Greece is braced for two major demonstrations against sweeping spending cuts and tax rises, as the country begins a 48-hour nationwide strike.

Transports and public services were shut down on Wednesday, while shop owners were encouraged to close up for the day in protest at the so-called austerity meausures.

More than 1,500 police have been deployed for the marches organised by public and private sector unions.

Protest leaders have said that although the austerity measures were needed to secure $143bn in loans from the EU and IMF, poorer Greeks will suffer disproportionately.

“There are other things the [government] can do, before taking money from a retiree who earns 500 euros [$660] a month,” Spyros Papaspyros, leader of the ADEDY civil servants’ union, said.

The cuts will significantly affect civil servants’ and pensioners’ incomes and consumer taxes are to be increased.

Among the major measures announced on Sunday were a cut in bonus pay for civil servants and retirees; three years more for pension contributions; and the raising of the retirement age for women to 65, the same level as men.

The Papandreou government is looking to push the measures, planned to be rolled out over three years, through parliament on Thursday. The government has a large majority in the house.

‘Very angry’

Aircraft have been grounded, ferries have remained in docks and public transport has been halted due to the strikes.

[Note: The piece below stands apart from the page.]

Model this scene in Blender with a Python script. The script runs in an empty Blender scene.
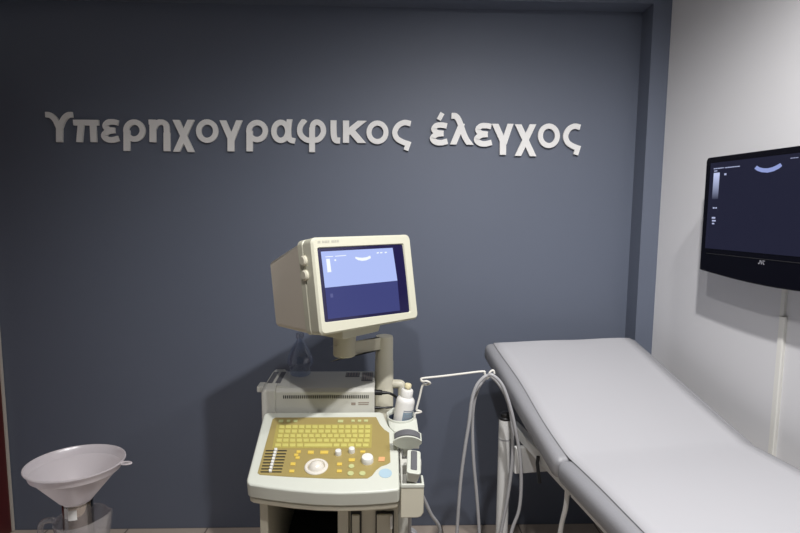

About 4,000 teachers, garbage collectors, pensioners and civil servants rallied in Athens on Tuesday, in the first march organised by unions since the cuts were announced.

About 200 communists hung banners from the Acropolis, reading “Peoples of Europe, Rise Up” and a silent protest was held by the Greek navy.

“People are very angry, and many outside Athens don’t realise what has happened,” Spyros Antonopoulos, a 78-year-old retired civil servant, said.

“When they get their next check, they’ll come to Athens with their children and grandchildren to protest.

“The way things are going, I won’t buy any new clothes. I’ll keep taking my trousers back to the tailor to get them patched up … I’ll wear them inside out if I have to.”